Per dopodomani, solito venerdì, la chiamata è generale e circola su tutti i canali di comunicazione possibile: tutto il paese deve scendere in piazza il venerdì della gloria, questo chiedono i numerosi appelli, per la rivoluzione e la libertà, contro un regime corrotto e bugiardo.
Il governo siriano oltre che sull’offensiva militare contro le ribellioni scoppiate, si muove con mano pesante anche sul piano mediatico: la tv di Stato e la principale agenzia di notizie bombardano da questa mattina la popolazione e il mondo parlando di “bande armate, forestieri e stranieri impegnati a diffondere menzogne e fomentare il popolo contro lo Stato”. Hanno parlato di bambini usati come scudi umani per difendere la moschea dove i manifestanti si sono asserragliati: insomma, la solita vergogna di stato in un paese che in questi due mesi ha tentato in tutti i modi di scongiurare lo spettro di una rivoluzione anche all’interno dei propri confini.

Syrian policemen stand in front the burned court building that was set on fire by Syrian anti-government protesters, in the southern city of Daraa, Syria, Monday March 21, 2011. Mourners chanting "No more fear!" have marched through a Syrian city where anti-government protesters had deadly confrontations with security forces in recent days. The violence in Daraa, a city of about 300,000 near the border with Jordan, was fast becoming a major challenge for President Bashar Assad, who tried to contain the situation by freeing detainees and promising to fire officials responsible for the violence. (AP Photo/Hussein Malla)

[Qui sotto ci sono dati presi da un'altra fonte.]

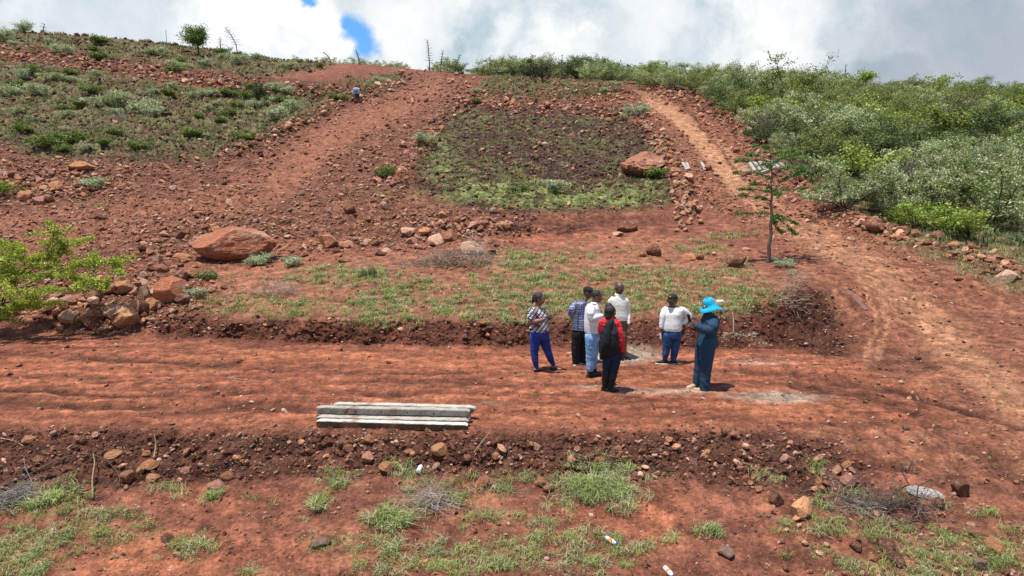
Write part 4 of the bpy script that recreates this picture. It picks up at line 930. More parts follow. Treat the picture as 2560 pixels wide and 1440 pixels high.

Questo pomeriggio, mentre i manifestanti continuavano a venir uccisi, il presidente Bashar al-Assad ha silurato Faysal Kulthum, governatore della città.Tra le rivendicazioni dei cittadini di Daraa, oltre che condizioni di vita migliori e aiuti economici ai contadini duramente colpiti da sei lunghi anni di siccità, oltre alla cancellazione delle leggi speciali (in vigore SOLO dal 1963) c’è una lunga battaglia contro la Syriatel, compagnia di telefonia mobile contro l’istallazione di alcuni ripetitori, troppo vicini alle abitazioni e alle cisterne d’acqua potabile. La lotta contro l’elettromagnetismo è arrivata anche nel mio dolce Hauran, questa sì che è una bella scoperta.